YOUR OBJECTIVE -> Spot each line in the records below where the word "script" occurs, then copy it.

MATERIAL FOR THIS TASK ->

____

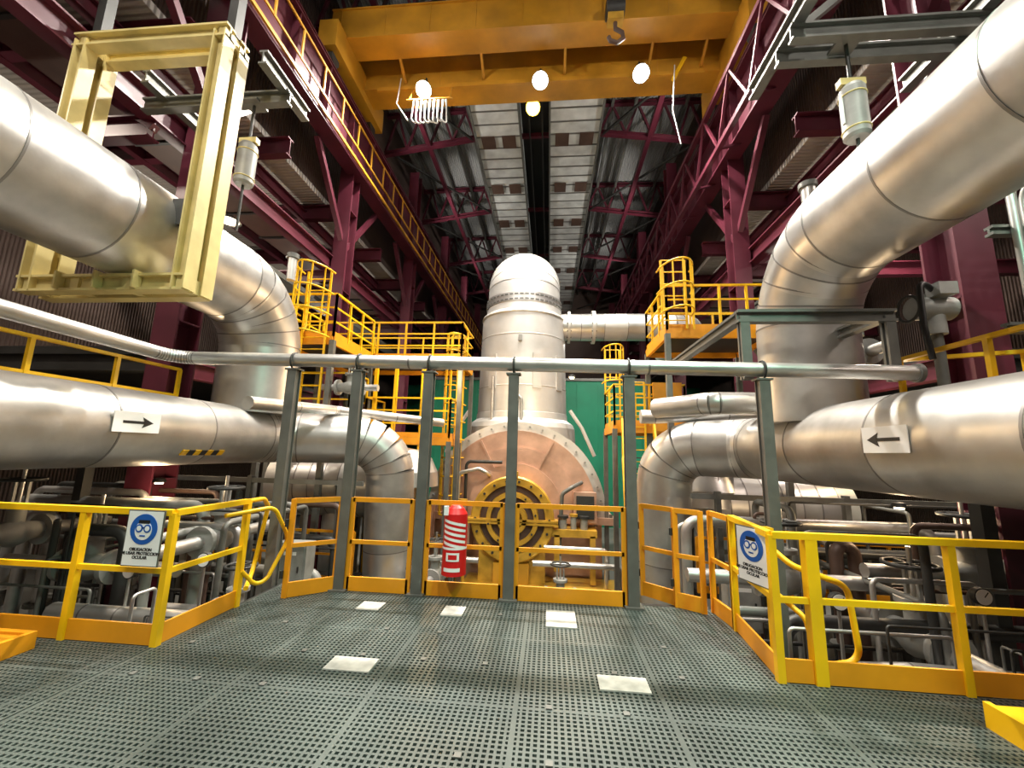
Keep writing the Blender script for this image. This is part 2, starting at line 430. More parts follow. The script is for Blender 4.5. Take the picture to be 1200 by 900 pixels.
gate('safety_gate',(1.45,5.05),(1.68,4.9)).done()
gate('safety_gate',(1.80,4.95),(1.84,4.52)).done()
gate('safety_gate',(1.15,5.4),(1.45,5.1)).done()
b=B('kick_plate_curb'); b.bb((-4.9,3.2,0),(-4.1,3.25,.13),'ora'); b.bb((-4.14,2.7,0),(-4.1,3.2,.13),'ora'); b.bb((-4.86,2.7,0),(-4.14,2.74,.13),'ora'); b.bb((-4.9,2.7,.0),(-4.86,3.2,.13),'ora'); b.bb((-4.86,2.74,.1),(-4.14,3.2,.11),'ora'); b.done()
b=B('kick_plate_curb'); b.bb((2.84,2.78,0),(3.26,2.82,.15),'yel'); b.bb((2.80,2.78,0),(2.84,3.2,.15),'yel'); b.bb((3.26,2.78,0),(3.3,3.2,.15),'yel'); b.bb((2.84,2.82,.12),(3.26,3.2,.13),'yel'); b.done()

# ------------------------------------------------------------------ support posts and cross pipe
for x in (-3.32,-2.44,-1.51,-.44,.95,2.49):
    b=B('pipe_support_post')
    zt=2.78-.013*(x+5.2)-.1
    z0=0 if -3.25<x<1.9 else DZ
    b.ibeam((x,4.98,z0),(x,4.98,zt),.12,.12,'gry',up=(0,1,0),t=.012)
    b.beam((x-.001,4.98,z0),(x-.001,4.98,zt-.02),.09,.09,'gry',up=(0,1,0))
    b.box((x,4.98,z0+.01),(.2,.2,.02),'gry'); b.box((x,4.98,zt-.01),(.18,.14,.02),'gry')
    b.torus((x,4.98,zt+.1),.11,.012,'dgr',axis=(1,0,0))
    b.done()
b=B('horizontal_drain_pipe')
clad(b,[(-4.9,1.5,2.84),(-5.05,4.98,2.80),(4.15,4.98,2.665)],.085,.3,2.6,('al0','al2'),20)
b.cyl((4.15,4.98,2.665),(4.2,4.98,2.665),.11,'gry'); b.done()

# ------------------------------------------------------------------ large insulated pipes
LX,RX=-6.1,4.0; ZB=4.78; ZL=1.86; RB=.74; RL=.55
b=B('main_steam_pipe'); clad(b,[(LX,-6,ZB),(LX,7.95,ZB-.05),(LX,7.95,2.3)],RB,1.35,1.15,lap=-.5); b.done()
b=B('main_steam_pipe'); clad(b,[(RX,-6,ZB+.03),(RX,6.6,ZB-.02),(RX,6.6,2.2)],.67,1.3,1.15,start=1,lap=-2.5); b.done()
b=B('reheat_steam_pipe'); clad(b,[(LX,-6,ZL),(LX,8.6,ZL),(-3.75,9.6,ZL),(-3.65,9.8,-2.2)],RL,.9,1.5,start=2,lap=.9); b.done()
b=B('reheat_steam_pipe'); clad(b,[(RX,-6,1.88),(RX,8.4,1.85),(2.55,9.4,1.83),(2.4,9.7,-2.2)],.57,.8,1.5,start=1,lap=2.3); b.done()
def flange(b,c,ax,r,w=.08,k='gry'):
    c=V(c); ax=V(ax).normalized(); b.cyl(c-ax*w,c+ax*w,r,k,28)
    u=V((0,0,1)) if abs(ax.z)<.9 else V((1,0,0)); x=ax.cross(u).normalized(); y=ax.cross(x)
    for i in range(12):
        a=i*math.pi/6; p=c+(x*math.cos(a)+y*math.sin(a))*r*.88; b.cyl(p-ax*(w+.03),p+ax*(w+.03),.025,'dgr',6)
# ------------------------------------------------------------------ cream hanger frame
b=B('pipe_hanger_frame')
for y in (4.95,5.25):
    for x in (-5.08,-7.45): b.ibeam((x,y,3.75),(x,y,7.95),.2,.2,'crm',up=(1,0,0),t=.025)
    b.ibeam((-7.6,y,3.85),(-5.0,y,3.85),.18,.24,'crm'); b.ibeam((-7.6,y,7.95),(-4.98,y,7.95),.18,.24,'crm')
for x in (-5.08,-5.9,-6.7,-7.45):
    b.beam((x,4.9,3.85),(x,5.3,3.85),.12,.2,'crm')
for x in (-5.7,-6.3,-6.9): b.beam((x,4.86,3.75),(x,4.86,4.0),.03,.12,'crm',up=(0,1,0))
for x in (-5.08,-7.45): b.beam((x,4.9,7.95),(x,5.3,7.95),.12,.2,'crm')
b.box((-5.32,5.1,4.95),(.28,.3,.4),'dgr')
for x in (-5.08,-7.45): b.beam((x,5.1,8.05),(x,5.1,10.0),.15,.15,'dgr')
b.done()
def hanger(x,y,z,top,bot,r=.15):
    b=B('spring_hanger')
    b.lathe([(0,-.42),(r*.8,-.42),(r,-.38),(r,.3),(r*.8,.36),(.04,.36)],(x,y,z),'lgr',24)
    for zz in (-.3,.2): b.torus((x,y,z+zz),r,.012,'crm')
    b.cyl((x,y,z+.3),(x,y,top),.025,'dgr',8); b.cyl((x,y,bot),(x,y,z-.4),.022,'dgr',8)
    b.box((x,y,z+.42),(.32,.1,.1),'crm'); b.box((x,y,top),(.3,.3,.04),'gry')
    b.box((x-r,y-.01,z),(.03,.04,.4),'wht'); b.done()
hanger(-5.25,5.9,6.45,7.6,5.2); hanger(4.0,5.15,6.25,7.3,5.5)
b=B('hanger_support_beam')
for y in (5.0,5.35): b.ibeam((3.2,y,7.35),(5.9,y,7.35),.12,.25,'gry')
b.ibeam((3.3,4.6,7.6),(3.3,6.2,7.6),.15,.25,'gry'); b.ibeam((5.6,4.6,7.6),(5.6,6.2,7.6),.15,.25,'gry')
b.beam((3.3,5.2,7.5),(5.9,5.2,9.8),.1,.1,'gry'); b.done()
b=B('hanger_support_beam')
b.ibeam((-7.4,5.9,7.7),(-4.6,5.9,7.7),.14,.25,'gry'); b.ibeam((-4.7,5.3,7.9),(-4.7,6.5,7.9),.15,.25,'gry'); b.ibeam((-7.0,5.5,7.9),(-7.0,7,7.9),.15,.25,'gry'); b.done()
b=B('valve_access_frame')
X0,X1,zt=2.32,4.15,3.4
b.ibeam((X0,5.15,zt),(X1,5.15,zt),.12,.16,'gry')
for x in (X0+.08,X1-.08):
    b.ibeam((x,5.15,2.6),(x,5.15,zt),.11,.11,'gry',up=(0,1,0)); b.ibeam((x,5.15,zt+.02),(x,8.5,zt+.02),.11,.14,'gry')
b.done()

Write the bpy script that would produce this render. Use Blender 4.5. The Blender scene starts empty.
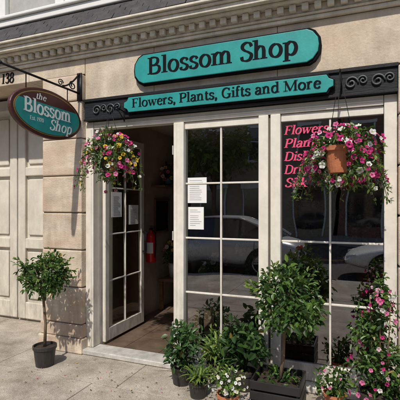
import bpy, math, random
from mathutils import Vector, Matrix
random.seed(7)
R = random.Random(11)
scene = bpy.context.scene
COL = scene.collection

# ---------------------------------------------------------------- materials
def nt(name):
    m = bpy.data.materials.new(name); m.use_nodes = True
    n = m.node_tree.nodes; l = m.node_tree.links
    return m, n, l, n['Principled BSDF']

def mat(name, col, rough=0.6, metal=0.0, var=0.15, scale=6.0, bump=0.0, bscale=60.0, dirt=None, stretch=(1,1,1), spec=0.5, tint=None):
    m, n, l, p = nt(name)
    tc = n.new('ShaderNodeTexCoord'); mp = n.new('ShaderNodeMapping')
    mp.inputs['Scale'].default_value = stretch
    l.new(tc.outputs['Object'], mp.inputs[0])
    no = n.new('ShaderNodeTexNoise'); no.inputs['Scale'].default_value = scale
    no.inputs['Detail'].default_value = 5; no.inputs['Roughness'].default_value = 0.65
    l.new(mp.outputs[0], no.inputs['Vector'])
    cr = n.new('ShaderNodeValToRGB')
    cr.color_ramp.elements[0].position = 0.3; cr.color_ramp.elements[1].position = 0.72
    d = [max(0, c*(1-var)) for c in col]; b = [min(1, c*(1+var)) for c in col]
    cr.color_ramp.elements[0].color = (*d, 1); cr.color_ramp.elements[1].color = (*b, 1)
    l.new(no.outputs['Fac'], cr.inputs[0])
    out = cr.outputs[0]
    if tint:
        n3 = n.new('ShaderNodeTexNoise'); n3.inputs['Scale'].default_value = 1.9; n3.inputs['Detail'].default_value = 3
        l.new(mp.outputs[0], n3.inputs['Vector'])
        r3 = n.new('ShaderNodeValToRGB'); r3.color_ramp.elements[0].position = .42; r3.color_ramp.elements[1].position = .66
        r3.color_ramp.elements[1].color = (.75,.75,.75,1)
        l.new(n3.outputs['Fac'], r3.inputs[0])
        m3 = n.new('ShaderNodeMixRGB'); m3.inputs[2].default_value = (*tint,1)
        l.new(r3.outputs[0], m3.inputs[0]); l.new(out, m3.inputs[1]); out = m3.outputs[0]
    if dirt:
        dc, zh, ds = dirt
        sx = n.new('ShaderNodeSeparateXYZ'); l.new(tc.outputs['Object'], sx.inputs[0])
        mr = n.new('ShaderNodeMapRange'); mr.inputs[1].default_value = 0; mr.inputs[2].default_value = zh
        mr.inputs[3].default_value = 1; mr.inputs[4].default_value = 0.15
        l.new(sx.outputs[2], mr.inputs[0])
        n2 = n.new('ShaderNodeTexNoise'); n2.inputs['Scale'].default_value = 3.2; n2.inputs['Detail'].default_value = 6
        n2.inputs['Roughness'].default_value = 0.75
        mp2 = n.new('ShaderNodeMapping'); mp2.inputs['Scale'].default_value = (2.2, 2.2, 0.6)
        l.new(tc.outputs['Object'], mp2.inputs[0]); l.new(mp2.outputs[0], n2.inputs['Vector'])
        r2 = n.new('ShaderNodeValToRGB'); r2.color_ramp.elements[0].position = 0.38; r2.color_ramp.elements[1].position = 0.72
        l.new(n2.outputs['Fac'], r2.inputs[0])
        mu = n.new('ShaderNodeMath'); mu.operation = 'MULTIPLY'
        l.new(r2.outputs[0], mu.inputs[0]); l.new(mr.outputs[0], mu.inputs[1])
        mu2 = n.new('ShaderNodeMath'); mu2.operation = 'MULTIPLY'; mu2.inputs[1].default_value = ds
        l.new(mu.outputs[0], mu2.inputs[0])
        mx = n.new('ShaderNodeMixRGB'); mx.inputs[2].default_value = (*dc, 1)
        l.new(mu2.outputs[0], mx.inputs[0]); l.new(out, mx.inputs[1]); out = mx.outputs[0]
    l.new(out, p.inputs['Base Color'])
    p.inputs['Roughness'].default_value = rough; p.inputs['Metallic'].default_value = metal
    p.inputs['Specular IOR Level'].default_value = spec
    if bump > 0:
        nb = n.new('ShaderNodeTexNoise'); nb.inputs['Scale'].default_value = bscale; nb.inputs['Detail'].default_value = 4
        l.new(mp.outputs[0], nb.inputs['Vector'])
        bp = n.new('ShaderNodeBump'); bp.inputs['Strength'].default_value = bump; bp.inputs['Distance'].default_value = 0.01
        l.new(nb.outputs['Fac'], bp.inputs['Height']); l.new(bp.outputs[0], p.inputs['Normal'])
    return m

def leafmat(name, trans=0.3, rough=0.42):
    m, n, l, p = nt(name)
    at = n.new('ShaderNodeAttribute'); at.attribute_name = 'Col'
    l.new(at.outputs['Color'], p.inputs['Base Color'])
    p.inputs['Roughness'].default_value = rough
    tr = n.new('ShaderNodeBsdfTranslucent'); l.new(at.outputs['Color'], tr.inputs[0])
    mx = n.new('ShaderNodeMixShader'); mx.inputs[0].default_value = trans
    l.new(p.outputs[0], mx.inputs[1]); l.new(tr.outputs[0], mx.inputs[2])
    l.new(mx.outputs[0], n['Material Output'].inputs[0])
    return m

def glassmat(name, tint=(0.8,0.85,0.83), ior=1.9):
    m, n, l, p = nt(name); n.remove(p)
    t = n.new('ShaderNodeBsdfTransparent'); t.inputs[0].default_value = (*tint, 1)
    g = n.new('ShaderNodeBsdfGlossy'); g.inputs['Roughness'].default_value = 0.0
    g.inputs[0].default_value = (1,1,1,1)
    no = n.new('ShaderNodeTexNoise'); no.inputs['Scale'].default_value = 1.6; no.inputs['Detail'].default_value = 1
    tc = n.new('ShaderNodeTexCoord'); l.new(tc.outputs['Object'], no.inputs['Vector'])
    bp = n.new('ShaderNodeBump'); bp.inputs['Strength'].default_value = 0.08; bp.inputs['Distance'].default_value = 0.05
    l.new(no.outputs['Fac'], bp.inputs['Height']); l.new(bp.outputs[0], g.inputs['Normal'])
    f = n.new('ShaderNodeFresnel'); f.inputs[0].default_value = ior
    mx = n.new('ShaderNodeMixShader'); l.new(f.outputs[0], mx.inputs[0])
    l.new(t.outputs[0], mx.inputs[1]); l.new(g.outputs[0], mx.inputs[2])
    l.new(mx.outputs[0], n['Material Output'].inputs[0])
    return m

def brickmat(name, c1, c2, mortar, scale=1.0):
    m, n, l, p = nt(name)
    tc = n.new('ShaderNodeTexCoord'); mp = n.new('ShaderNodeMapping')
    mp.inputs['Rotation'].default_value = (math.radians(90), 0, 0)
    l.new(tc.outputs['Object'], mp.inputs[0])
    b = n.new('ShaderNodeTexBrick'); b.inputs['Color1'].default_value = (*c1,1); b.inputs['Color2'].default_value = (*c2,1)
    b.inputs['Mortar'].default_value = (*mortar,1); b.inputs['Scale'].default_value = 4.5*scale
    b.inputs['Mortar Size'].default_value = 0.015
    l.new(mp.outputs[0], b.inputs['Vector']); l.new(b.outputs[0], p.inputs['Base Color'])
    p.inputs['Roughness'].default_value = 0.85
    return m

GR = (0.06,0.05,0.04)
M = {}
M['stone'] = mat('limestone', (0.58,0.50,0.39), 0.8, var=0.22, scale=5, bump=0.4, bscale=45, dirt=((0.13,0.095,0.06), 4.5, 0.7), tint=(.54,.41,.29))
M['stone2'] = mat('limestone_warm', (0.60,0.51,0.40), 0.75, var=0.26, scale=3.5, bump=0.35, bscale=40, dirt=((0.20,0.13,0.085), 2.6, 0.85), stretch=(1,1,2.5), tint=(.53,.38,.26))
M['joint'] = mat('stone_joint', (0.14,0.11,0.085), 0.9)
M['cream'] = mat('cream_painted_trim', (0.70,0.64,0.53), 0.6, var=0.12, scale=9, bump=0.12, dirt=((.16,.125,.085), 7, 0.7))
M['frame'] = mat('frame_paint', (0.72,0.68,0.60), 0.45, var=0.10, scale=8, bump=0.06, dirt=((0.11,0.085,0.06), 1.3, 0.75))
M['gdoor'] = mat('carriage_door_paint', (0.64,0.60,0.51), 0.6, var=0.12, scale=4, bump=0.12, dirt=((0.14,0.11,0.08), 2.0, 0.65))
M['slate'] = mat('dark_slate', (0.045,0.043,0.042), 0.7, var=0.5, scale=9, bump=0.5)
M['upper'] = mat('upper_wall_paint', (0.40,0.39,0.37), 0.8, var=0.15, bump=0.1)
M['black'] = mat('black_paint', (0.010,0.010,0.011), 0.6, var=0.3, scale=12, bump=0.2, spec=.3)
M['fascia'] = mat('black_fascia_boards', (0.011,0.013,0.015), 0.65, var=0.6, scale=6, bump=0.5, bscale=14, stretch=(1,1,8), spec=.3)
M['teal'] = mat('teal_sign_paint', (0.022,0.29,0.275), 0.4, var=0.16, scale=5, bump=0.06, dirt=((.02,.12,.11), 8, .4))
M['maroon'] = mat('maroon_rim', (0.075,0.02,0.016), 0.4)
M['letter_black'] = mat('black_lettering', (0.005,0.006,0.007), 0.75, spec=.12)
M['letter_white'] = mat('white_lettering', (0.80,0.84,0.80), 0.5, var=0.05)
M['letter_pink'] = mat('pink_lettering', (0.72,0.07,0.17), 0.6, var=0.08)
M['gold'] = mat('gold_edge', (0.45,0.30,0.10), 0.4, metal=0.6)
M['iron'] = mat('wrought_iron', (0.015,0.015,0.016), 0.5, metal=0.6, bump=0.2)
M['pewter'] = mat('carved_pewter', (0.08,0.088,0.088), 0.5, metal=0.3)
M['alum'] = mat('threshold_metal', (0.58,0.565,0.52), 0.5, metal=0.3, var=0.25, scale=12, bump=.1)
M['paper'] = mat('paper', (0.75,0.75,0.73), 0.8, var=0.04)
M['ink'] = mat('ink', (0.34,0.34,0.36), 0.8)
M['inwall'] = mat('interior_wall', (0.50,0.42,0.31), 0.8, var=0.15)
M['infloor'] = mat('interior_floor', (0.12,0.085,0.06), 0.4, var=0.35, scale=5)
M['wood'] = mat('wood', (0.20,0.11,0.055), 0.5, var=0.35, scale=6, stretch=(1,6,6), bump=0.1)
M['red'] = mat('extinguisher_red', (0.60,0.015,0.012), 0.3, var=0.05)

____

ANSWER FOR THIS EXERCISE ->
Keep writing the Blender script for this image. This is part 2, starting at line 430. More parts follow. The script is for Blender 4.5. Take the picture to be 1200 by 900 pixels.
Write the bpy script that would produce this render. Use Blender 4.5. The Blender scene starts empty.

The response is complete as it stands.